Non-equilibrium dynamics of quantum systems: order parameter evolution, defect generation, and qubit transfer

TL;DR

This review explores the non-equilibrium dynamics of quantum systems during parameter quenches across critical points, analyzing defect formation, the effects of non-linear quenching, and qubit transfer mechanisms.

Contribution

It provides a comprehensive analysis of defect generation and qubit transfer in various quantum models under different quenching protocols, including non-linear quenches.

Findings

Defect density follows a power-law dependence on quenching rate.

The power-law exponent depends on system dimensionality and critical exponents.
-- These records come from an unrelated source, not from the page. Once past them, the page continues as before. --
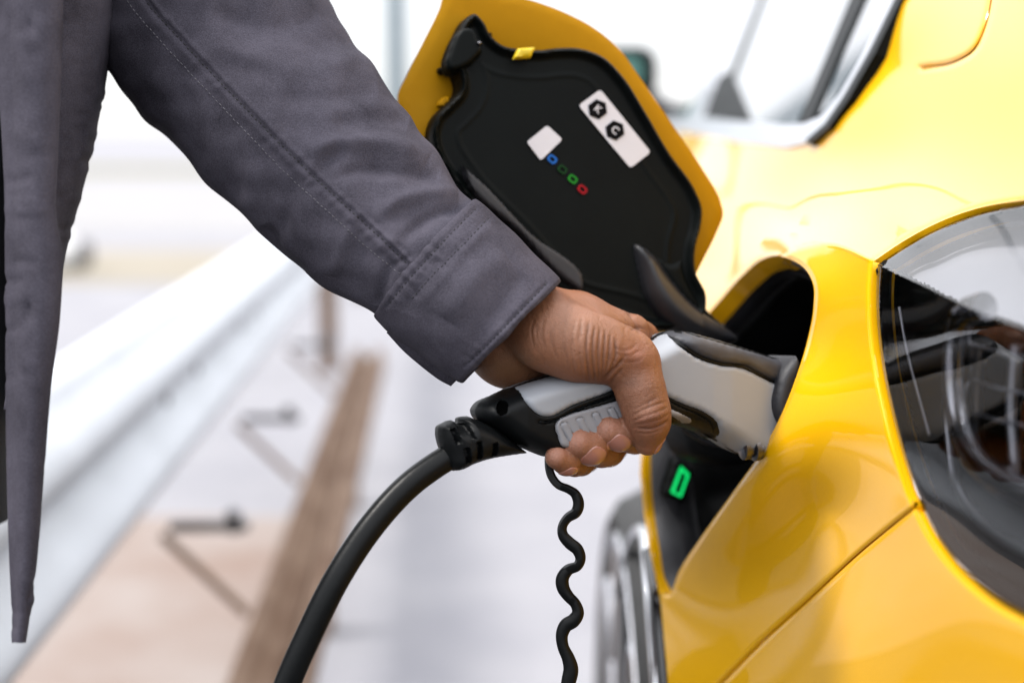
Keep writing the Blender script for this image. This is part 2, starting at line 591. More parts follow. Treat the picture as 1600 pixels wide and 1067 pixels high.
def lens_mat():
    m = bpy.data.materials.new('smoked_lamp_lens')
    m.use_nodes = True
    nt = m.node_tree; L = nt.links
    for n in list(nt.nodes): nt.nodes.remove(n)
    o = nt.nodes.new('ShaderNodeOutputMaterial')
    mx = nt.nodes.new('ShaderNodeMixShader')
    fr = nt.nodes.new('ShaderNodeFresnel'); fr.inputs['IOR'].default_value = 1.65
    tr = nt.nodes.new('ShaderNodeBsdfTransparent'); tr.inputs['Color'].default_value = (0.58, 0.58, 0.60, 1)
    gl = nt.nodes.new('ShaderNodeBsdfGlossy'); gl.inputs['Roughness'].default_value = 0.02
    L.new(fr.outputs[0], mx.inputs[0]); L.new(tr.outputs[0], mx.inputs[1]); L.new(gl.outputs[0], mx.inputs[2])
    L.new(mx.outputs[0], o.inputs[0])
    return m


M['lens'] = lens_mat()


def ground_mat(name, c1, c2, scale, bump=.3):
    m = mat(name, c1, 0.9, col2=c2, vscale=scale, bump=bump, bscale=40, bdist=0.01)
    return m


M['ground'] = ground_mat('pale_concrete', (0.185, 0.184, 0.203), (0.23, 0.227, 0.242), 3.0)
M['dark_slab'] = ground_mat('dark_unseen_ground', (0.035, 0.035, 0.037), (0.06, 0.06, 0.06), 30.0)  # for the added slab that keeps ground bounce low
M['verge'] = ground_mat('reddish_earth', (0.175, 0.122, 0.098), (0.24, 0.21, 0.195), 2.2)
M['sand'] = ground_mat('beige_sand', (0.19, 0.168, 0.13), (0.235, 0.21, 0.17), 0.8)
M['road'] = ground_mat('worn_grey_road', (0.22, 0.215, 0.22), (0.25, 0.245, 0.245), 0.5)
M['grass'] = ground_mat('dry_grass', (0.13, 0.125, 0.07), (0.17, 0.16, 0.10), 0.6)

#@@SETTING
# ------------------------------------------------------------------ ground and far background


def slab(name, x0, x1, y0, y1, z, m, nx=2, ny=2):
    V = []; F = []
    for j in range(ny):
        for i in range(nx):
            V.append((x0 + (x1 - x0) * i / (nx - 1), y0 + (y1 - y0) * j / (ny - 1), z))
    for j in range(ny - 1):
        for i in range(nx - 1):
            F.append((j * nx + i, j * nx + i + 1, (j + 1) * nx + i + 1, (j + 1) * nx + i))
    o = make(name, V, F, m, flat=True)
    tag(o, kind='structure')
    return o


slab('ground', -600, 600, -300, 900, 0.0, M['ground'])
slab('unseen_dark_slab', -3.5, 3.2, -6.0, 2.3, 0.004, M['dark_slab'])  # unseen dark slab, added to cut light bouncing up onto the sleeve
slab('verge', -2.6, -0.50, 2.3, 3.7, 0.008, M['verge'])
slab('sand_strip', -40, -0.9, 9.7, 12.6, 0.004, M['sand'])
slab('far_road', -120, 120, 15, 30, 0.004, M['road'])
slab('grass_verge', -150, 150, 37, 45, 0.006, M['grass'])


def lathe(name, prof, c, axis, m, parent, seg=24):
    """prof: (radius, offset along axis)"""
    ax = np.array(axis, float); ax /= np.linalg.norm(ax)
    t = np.array([0, 0, 1.0]) if abs(ax[2]) < .9 else np.array([1.0, 0, 0])
    u = np.cross(ax, t); u /= np.linalg.norm(u); w = np.cross(ax, u)
    V = []; F = []
    for r, h in prof:
        for k in range(seg):
            a = 2 * math.pi * k / seg
            V.append(np.array(c) + ax * h + r * (math.cos(a) * u + math.sin(a) * w))
    for i in range(len(prof) - 1):
        for k in range(seg):
            k2 = (k + 1) % seg
            F.append((i * seg + k, i * seg + k2, (i + 1) * seg + k2, (i + 1) * seg + k))
    if prof[0][0] > 1e-6: F.append(tuple(range(seg))[::-1])
    if prof[-1][0] > 1e-6: F.append(tuple((len(prof) - 1) * seg + k for k in range(seg)))
    o = make(name, V, F, m, parent, sharp=40)
    bm = bmesh.new(); bm.from_mesh(o.data); bmesh.ops.remove_doubles(bm, verts=bm.verts, dist=1e-5); bmesh.ops.recalc_face_normals(bm, faces=bm.faces); bm.to_mesh(o.data); bm.free()
    return o


# pale pole far behind the flap
pl_ = empty('lamp_post', (-1.0, 12.5, 0), 'pale blue post standing far behind the open flap', 'post')
lathe('shaft', [(0.10, 0.35), (0.085, 3.0), (0.07, 7.0)], (-1.0, 12.5, 0), (0, 0, 1), M['pole'], pl_)
lathe('base', [(0.16, 0.0), (0.16, 0.30), (0.11, 0.35)], (-1.0, 12.5, 0), (0, 0, 1), M['pole'], pl_)
# small white drum with a dark end on the far sand
dr = empty('white_drum', (-3.45, 10.6, 0), 'small white drum with dark end lying far behind the jacket', 'drum')
lathe('drum_body', [(0.06, -0.26), (0.12, -0.22), (0.13, 0.0), (0.12, 0.18), (0.11, 0.2)], (-3.45, 10.6, 0.132), (1, .15, 0), M['stone'], dr)
lathe('end_cap', [(0.105, 0.2), (0.105, 0.27), (0.07, 0.30)], (-3.45, 10.6, 0.132), (1, .15, 0), M['darkmetal'], dr)

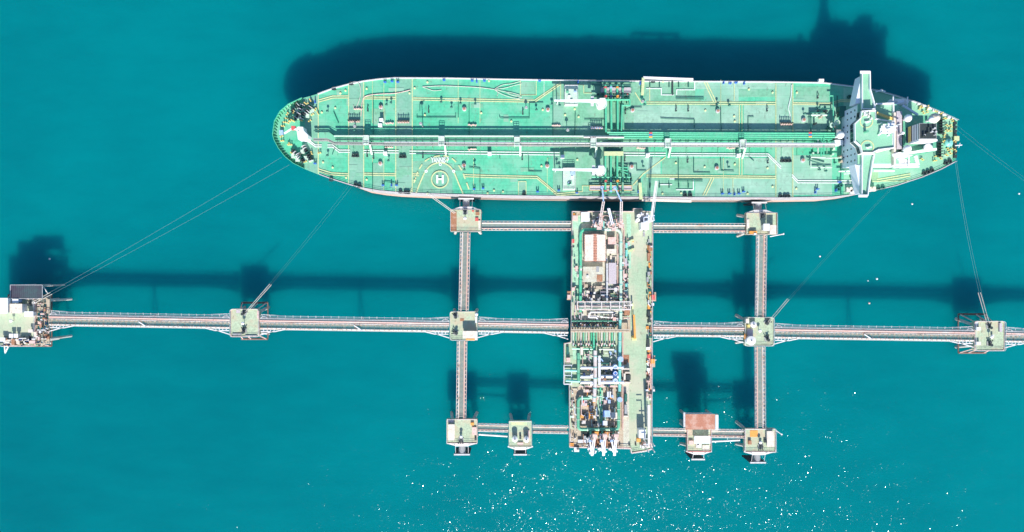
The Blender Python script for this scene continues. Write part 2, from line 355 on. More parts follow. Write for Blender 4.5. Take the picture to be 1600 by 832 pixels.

Non-linear quenching alters the defect formation scaling law.

Abstract

In this review, we study some aspects of the non-equilibrium dynamics of quantum systems. In particular, we consider the effect of varying a parameter in the Hamiltonian of a quantum system which takes it across a quantum critical point or line. We study both sudden and slow quenches in a variety of systems including one-dimensional ultracold atoms in an optical lattice, an infinite range ferromagnetic Ising model, and some exactly solvable spin models in one and two dimensions (such as the Kitaev model). We show that quenching leads to the formation of defects whose density has a power-law dependence on the quenching rate; the power depends on the dimensionalities of the system and of the critical surface and on some of the exponents associated with the critical point which is being crossed. We also study the effect of non-linear quenching; the power law of the defects then depends on the degree of non-linearity. Finally, we study some spin-1/2 models to discuss how a qubit can be transferred across a system.